» **Job**: Give back a single number, the count of lines containing the word "scene".

» **Stored data**:

--- START ---

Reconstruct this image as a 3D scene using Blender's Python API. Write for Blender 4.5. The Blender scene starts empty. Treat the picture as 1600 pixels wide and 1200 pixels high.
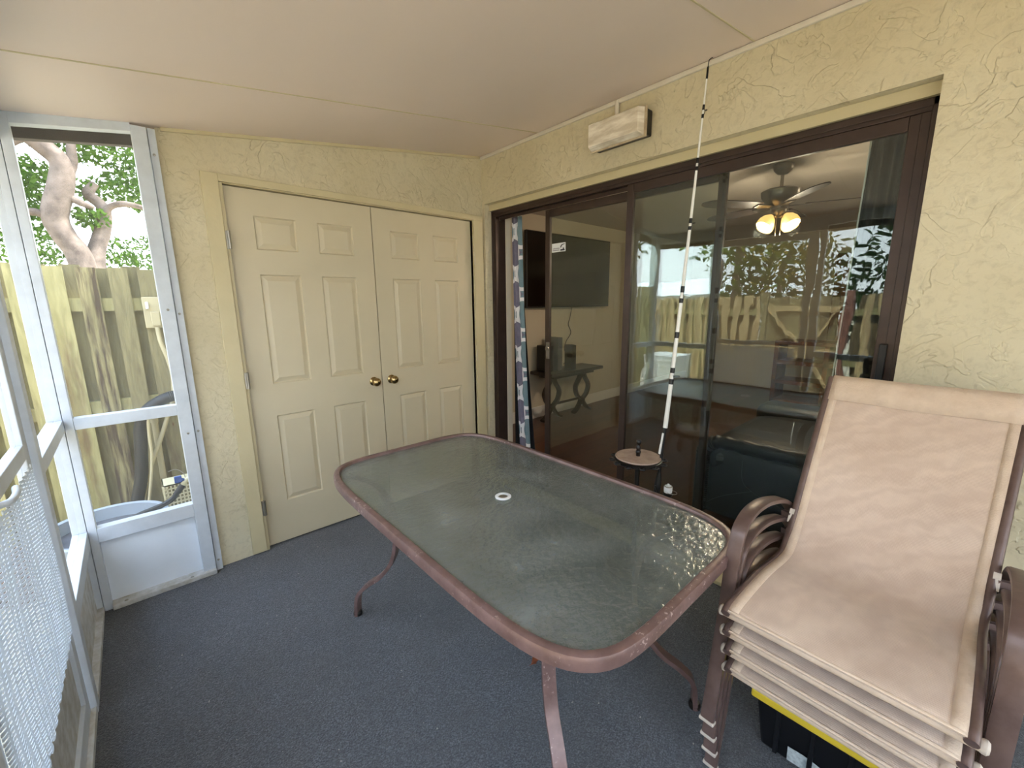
import bpy, bmesh, math, random
from mathutils import Vector, Matrix, noise as mnoise
random.seed(7)
S = bpy.context.scene
COL = S.collection
PI = math.pi
# ---------------------------------------------------------------- camera
F_PX = 655.55
cam_d = bpy.data.cameras.new('camera')
cam_d.sensor_fit = 'HORIZONTAL'; cam_d.sensor_width = 36.0
cam_d.lens = F_PX * 36.0 / 1600.0
cam_d.clip_start = 0.02; cam_d.clip_end = 300
cam = bpy.data.objects.new('camera', cam_d); COL.objects.link(cam)
YAW, PITCH, ROLL = -0.7365, -0.1908, -0.0111
CAM = Vector((-2.1359, -2.6744, 1.4344))
_f = Vector((-math.sin(YAW)*math.cos(PITCH), math.cos(YAW)*math.cos(PITCH), math.sin(PITCH)))
_r = Vector((math.cos(YAW), math.sin(YAW), 0)); _u = _r.cross(_f)
_r2 = _r*math.cos(ROLL) + _u*math.sin(ROLL); _u2 = -_r*math.sin(ROLL) + _u*math.cos(ROLL)
M = Matrix(((_r2.x, _u2.x, -_f.x, CAM.x), (_r2.y, _u2.y, -_f.y, CAM.y), (_r2.z, _u2.z, -_f.z, CAM.z), (0, 0, 0, 1)))
cam.matrix_world = M
S.camera = cam
# ---------------------------------------------------------------- world, sun, exposure
w = bpy.data.worlds.new('sky'); S.world = w; w.use_nodes = True
nt = w.node_tree; nt.nodes.clear()
wo = nt.nodes.new('ShaderNodeOutputWorld'); bg = nt.nodes.new('ShaderNodeBackground')
tc = nt.nodes.new('ShaderNodeTexCoord'); sp = nt.nodes.new('ShaderNodeSeparateXYZ'); rp = nt.nodes.new('ShaderNodeValToRGB')
rp.color_ramp.elements[0].position = 0.45; rp.color_ramp.elements[0].color = (.93, .97, 1, 1)
rp.color_ramp.elements[1].position = 1.0; rp.color_ramp.elements[1].color = (.52, .70, 1, 1)
mp = nt.nodes.new('ShaderNodeMapRange'); mp.inputs[1].default_value = -1; mp.inputs[2].default_value = 1
nt.links.new(tc.outputs['Generated'], sp.inputs[0]); nt.links.new(sp.outputs[2], mp.inputs[0])
nt.links.new(mp.outputs[0], rp.inputs[0]); nt.links.new(rp.outputs[0], bg.inputs[0]); nt.links.new(bg.outputs[0], wo.inputs[0])
bg.inputs[1].default_value = 3.6
sun_d = bpy.data.lights.new('sun', 'SUN'); sun_d.energy = 11.0; sun_d.angle = math.radians(6); sun_d.color = (1, .94, .82)
sun = bpy.data.objects.new('sun', sun_d); COL.objects.link(sun)
sun.rotation_euler = Vector((-0.42, 0.07, -1.0)).to_track_quat('-Z', 'Y').to_euler()
S.view_settings.view_transform = 'Standard'; S.view_settings.look = 'None'
S.view_settings.exposure = 1.45; S.view_settings.gamma = 1.0; S.view_settings.use_curve_mapping = False
S.cycles.max_bounces = 10; S.cycles.diffuse_bounces = 6; S.cycles.glossy_bounces = 5; S.cycles.transparent_max_bounces = 16
S.cycles.transmission_bounces = 6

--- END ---

» **Output**: 2